Postal do Fim do Mundo

(Ainda antes de Ushuaia)
Voo sobre o Estreito de Magalhaes, esse caminho encontrado pelo genial português para passar do Atlântico ao Pacífico sem ter de dobrar o temível Cabo Horn. Impressiona agora mais perceber como naquela época foi possível chegar onde ainda hoje é tao distante. Em que pensariam quando depois de dias imensos de viagens chegassem aqui e por este estreito ousassem entrar? Grande homem esse Magalhaes, independentemente de muito ter feito ao servico de Espanha.
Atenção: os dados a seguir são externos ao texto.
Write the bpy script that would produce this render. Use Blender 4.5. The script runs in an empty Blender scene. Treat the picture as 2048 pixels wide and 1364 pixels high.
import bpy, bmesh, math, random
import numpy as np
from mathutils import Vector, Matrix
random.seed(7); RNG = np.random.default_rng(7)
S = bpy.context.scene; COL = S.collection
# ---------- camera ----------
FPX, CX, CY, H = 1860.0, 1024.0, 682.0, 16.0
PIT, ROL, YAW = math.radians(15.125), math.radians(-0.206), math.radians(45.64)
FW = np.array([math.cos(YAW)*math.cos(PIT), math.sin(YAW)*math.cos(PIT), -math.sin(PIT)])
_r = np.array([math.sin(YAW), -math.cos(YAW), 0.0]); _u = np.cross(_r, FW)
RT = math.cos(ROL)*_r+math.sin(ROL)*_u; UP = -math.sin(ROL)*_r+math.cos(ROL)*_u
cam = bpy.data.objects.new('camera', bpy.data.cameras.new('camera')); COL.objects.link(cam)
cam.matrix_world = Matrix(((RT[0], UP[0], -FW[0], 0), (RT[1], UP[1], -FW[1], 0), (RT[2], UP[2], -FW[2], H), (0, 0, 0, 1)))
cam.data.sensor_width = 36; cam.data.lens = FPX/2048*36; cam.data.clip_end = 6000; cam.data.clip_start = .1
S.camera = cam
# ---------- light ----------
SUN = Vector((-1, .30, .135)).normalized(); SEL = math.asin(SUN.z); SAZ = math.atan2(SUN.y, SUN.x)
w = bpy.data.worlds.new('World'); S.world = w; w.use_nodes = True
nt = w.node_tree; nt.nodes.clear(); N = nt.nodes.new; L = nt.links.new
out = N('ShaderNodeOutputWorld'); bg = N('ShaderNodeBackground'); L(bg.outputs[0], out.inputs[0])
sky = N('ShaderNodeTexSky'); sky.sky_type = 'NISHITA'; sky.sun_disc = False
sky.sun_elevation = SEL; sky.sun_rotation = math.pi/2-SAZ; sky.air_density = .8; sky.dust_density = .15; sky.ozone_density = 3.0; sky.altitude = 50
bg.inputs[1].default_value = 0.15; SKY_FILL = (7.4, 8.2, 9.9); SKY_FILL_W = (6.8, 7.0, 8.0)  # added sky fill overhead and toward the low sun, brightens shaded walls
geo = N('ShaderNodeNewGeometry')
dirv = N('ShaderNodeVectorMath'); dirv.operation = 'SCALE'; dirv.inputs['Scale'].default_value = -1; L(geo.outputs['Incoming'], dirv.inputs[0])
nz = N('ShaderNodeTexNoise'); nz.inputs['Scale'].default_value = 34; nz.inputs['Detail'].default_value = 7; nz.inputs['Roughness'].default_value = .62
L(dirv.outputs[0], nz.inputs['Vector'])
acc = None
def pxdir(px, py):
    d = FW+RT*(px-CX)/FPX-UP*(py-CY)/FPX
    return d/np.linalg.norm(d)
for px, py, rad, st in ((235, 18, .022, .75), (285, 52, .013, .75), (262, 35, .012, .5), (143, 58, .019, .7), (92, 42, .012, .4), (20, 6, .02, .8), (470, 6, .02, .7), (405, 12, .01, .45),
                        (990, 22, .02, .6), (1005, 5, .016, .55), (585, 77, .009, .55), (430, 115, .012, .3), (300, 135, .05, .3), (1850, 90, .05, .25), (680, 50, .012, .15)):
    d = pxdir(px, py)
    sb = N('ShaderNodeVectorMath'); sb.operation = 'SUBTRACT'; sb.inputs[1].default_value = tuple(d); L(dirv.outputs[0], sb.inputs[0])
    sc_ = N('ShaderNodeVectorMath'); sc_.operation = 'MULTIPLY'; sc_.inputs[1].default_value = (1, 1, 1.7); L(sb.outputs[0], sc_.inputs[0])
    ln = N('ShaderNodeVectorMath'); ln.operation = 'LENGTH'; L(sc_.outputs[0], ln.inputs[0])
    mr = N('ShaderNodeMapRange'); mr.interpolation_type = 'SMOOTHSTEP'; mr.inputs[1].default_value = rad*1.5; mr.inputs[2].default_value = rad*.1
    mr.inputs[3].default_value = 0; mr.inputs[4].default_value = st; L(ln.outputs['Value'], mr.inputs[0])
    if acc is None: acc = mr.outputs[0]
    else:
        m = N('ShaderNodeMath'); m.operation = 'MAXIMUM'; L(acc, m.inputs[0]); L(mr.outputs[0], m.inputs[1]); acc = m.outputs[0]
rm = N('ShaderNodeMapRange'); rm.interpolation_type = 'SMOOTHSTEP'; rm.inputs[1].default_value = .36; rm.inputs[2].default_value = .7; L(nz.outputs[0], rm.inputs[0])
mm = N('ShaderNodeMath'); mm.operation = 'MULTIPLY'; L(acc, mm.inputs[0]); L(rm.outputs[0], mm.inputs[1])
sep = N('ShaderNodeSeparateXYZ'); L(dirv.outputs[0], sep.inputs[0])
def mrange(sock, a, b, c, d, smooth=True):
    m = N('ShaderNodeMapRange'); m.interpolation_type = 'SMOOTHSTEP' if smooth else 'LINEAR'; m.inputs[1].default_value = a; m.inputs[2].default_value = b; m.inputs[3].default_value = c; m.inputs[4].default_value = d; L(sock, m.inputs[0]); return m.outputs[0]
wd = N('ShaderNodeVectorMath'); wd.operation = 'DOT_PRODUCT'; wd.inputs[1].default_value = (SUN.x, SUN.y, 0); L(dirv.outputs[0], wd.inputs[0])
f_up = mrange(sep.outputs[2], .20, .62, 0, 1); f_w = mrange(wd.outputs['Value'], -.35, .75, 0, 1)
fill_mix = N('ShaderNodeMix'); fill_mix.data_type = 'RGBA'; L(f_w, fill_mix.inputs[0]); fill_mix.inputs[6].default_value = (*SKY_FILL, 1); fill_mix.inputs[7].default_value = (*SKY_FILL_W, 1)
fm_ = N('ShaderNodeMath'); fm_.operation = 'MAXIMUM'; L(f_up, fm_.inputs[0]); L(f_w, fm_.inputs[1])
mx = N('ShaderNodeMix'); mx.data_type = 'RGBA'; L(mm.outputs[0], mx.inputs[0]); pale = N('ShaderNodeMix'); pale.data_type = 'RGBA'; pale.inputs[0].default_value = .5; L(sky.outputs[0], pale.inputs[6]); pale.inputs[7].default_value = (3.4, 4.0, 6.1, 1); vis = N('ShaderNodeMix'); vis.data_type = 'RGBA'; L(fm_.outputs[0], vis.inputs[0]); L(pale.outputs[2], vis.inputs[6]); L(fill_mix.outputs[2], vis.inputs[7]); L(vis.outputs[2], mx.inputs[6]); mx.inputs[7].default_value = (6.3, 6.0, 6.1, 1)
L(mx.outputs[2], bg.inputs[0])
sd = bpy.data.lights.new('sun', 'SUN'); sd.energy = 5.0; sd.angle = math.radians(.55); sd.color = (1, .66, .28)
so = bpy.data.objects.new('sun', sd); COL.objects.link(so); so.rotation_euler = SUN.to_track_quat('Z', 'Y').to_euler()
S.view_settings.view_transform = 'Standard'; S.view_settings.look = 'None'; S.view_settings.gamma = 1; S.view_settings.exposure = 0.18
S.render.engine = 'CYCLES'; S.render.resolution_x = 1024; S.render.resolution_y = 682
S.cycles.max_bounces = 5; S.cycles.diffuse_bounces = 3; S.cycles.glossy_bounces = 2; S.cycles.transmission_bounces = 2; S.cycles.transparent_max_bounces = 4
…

A vista sobre os Andes é poderosa, mostrando um vasto campo de montanhas, neve e nuvens. Um aparente preto e branco, apenas quebrado por manchas verdes em zonas mais baixas. A aproximacao pelo ar a Ushuaia é espectacular, o aviao a sobrevoar a baixa altitude o Canal Beagle com mudancas bruscas de direccao que, nao fora a beleza da paisagem, semeariam com facilidade o panico nos passageiros.

P.S. Faltam acentos, mas estes teclados estranhos nao perdoam.